The effect was haunting, although not free from the artist’s own critique. For future shows, she is committed to making a political stance that is true for her. Although all trans women experience violence, black trans women experience the bulk of that violence. Gogo, from her experiences as a mixed-race Japanese person, is aware of the danger in telling a story that's not her own . Nonetheless, the resourcefulness of her work is palpable and directly learned from her own trans experience. Without mass production and large corporations financially backing her, once a season she gathers trans women across race, size, and identities.

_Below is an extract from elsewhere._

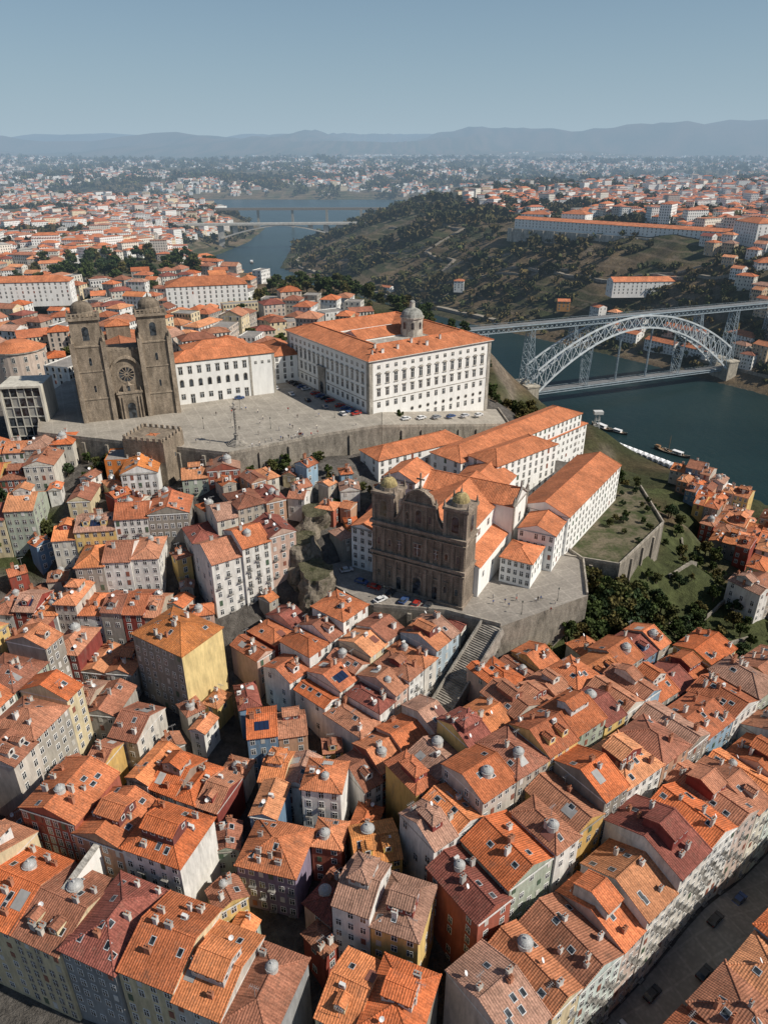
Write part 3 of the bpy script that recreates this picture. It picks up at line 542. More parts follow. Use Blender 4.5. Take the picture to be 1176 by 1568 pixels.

For an evening, she creates a trans-centric space in the middle of a fashion week that often turns trans people into a trend.  Here is where trans creativity in New York comes to thrive, and all the women can be seen as they see themselves.  

“We need to hold onto these things – this is what makes us who we are, and it’s all we have” —Gogo Graham 

Alone in my bedroom the day after our conversation, the sun was my only visitor. It was the time of day where the sunlight reached every plant, book, and painting in my home. Life was greeting me, beckoning me to write this piece. To create something as a trans woman is to extend oneself beyond the carnal. As our ideas of gender shift, the creativity of trans women is making this change known and felt. As cis people at large begin to feel this shift, they are already reacting to us. We are being kept out of bathrooms, shelters, and history. A trans woman defending herself through creativity is a way to ensure the cisgender gaze no longer controls us. This control must be confronted, and our creations are the evidence that we deserve to expand and place our history on the shelf. We are survived by our will to create.